Having a sustained cash flow through your business is essential. Delayed or late payment should be minimised within your overseas operation as much as possible, but some late payment of invoices is almost inevitable. When late payment does occur and to stop these debts becoming unmanageable, you should have a system in place to chase these late payments. This system should be part of your overall credit policy.

Late payment from overseas customers should be handled just as efficiently as you do in your UK operation. The fact that your customers are overseas should not make any difference. Late payment can be minimised with a good credit control system. Ultimately, checking the credit history of each of your overseas customers will ensure your business avoids as much late payment as possible.
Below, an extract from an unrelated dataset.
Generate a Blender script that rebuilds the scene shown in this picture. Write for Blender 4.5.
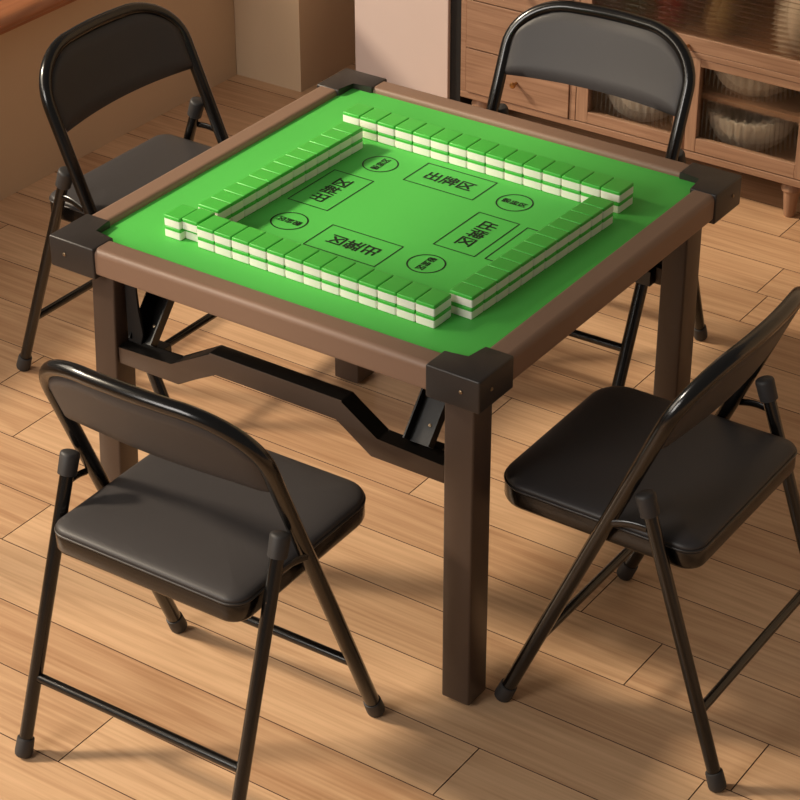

Often, small businesses will have a high level of late payment simply because they do not have clear and concise terms and conditions. Your overseas customers rely on these details to ensure they understand your trading terms, that includes of course, your payment options and the due date of an outstanding invoice. Look very closely at the terms and conditions your overseas office uses. Are these ambiguous in any way? If so, they should be rewritten as soon as possible.

How to Chase Late Payment

Late payments if not kept in check can become large debts that can adversely impact your business’s overall cash flow. Use the guidance below to help you chase and obtain all the late payments your overseas business is owed:

First phone call
When your payment becomes overdue, your credit control system should highlight to your accounts staff that they need to start a debt collection procedure. Often, a late payment will be nothing more than an oversight. A simple and polite phone call is all that is needed to secure the payment from your customers.

Statements of account
After your overseas office have called late paying customers several times, you must now escalate your action to the next level. Placing the debts that your customers owe you into a statement of account lets them see at a glance what is owed. Your business also has documentary proof that a full statement of account was sent to these customers in the event of them raising a dispute.

Formal letter
If your statement of account is not successful, your credit system should then move to make your debt collection for formal. This can take the form of a letter from your business’s MD or CEO. The formality of this letter is often what you need to get these customers to make a payment.

Solicitor’s letter
After the formal letter from your business the next step is to start to take initial legal action. In the first instance this should take the form of a solicitor’s letter. Formalising this approach can be highly effective at securing the payment your business is looking for. There will be a charge for the letter of course, but this is often well worth it to obtain your late payment.

Court action
If all else fails your business’s final move will be court action. Depending on the amount of money you are owed will determine what kind of court action you should take. Also, as your office is overseas you must take qualified legal advice from a professional based in the country your office trades from.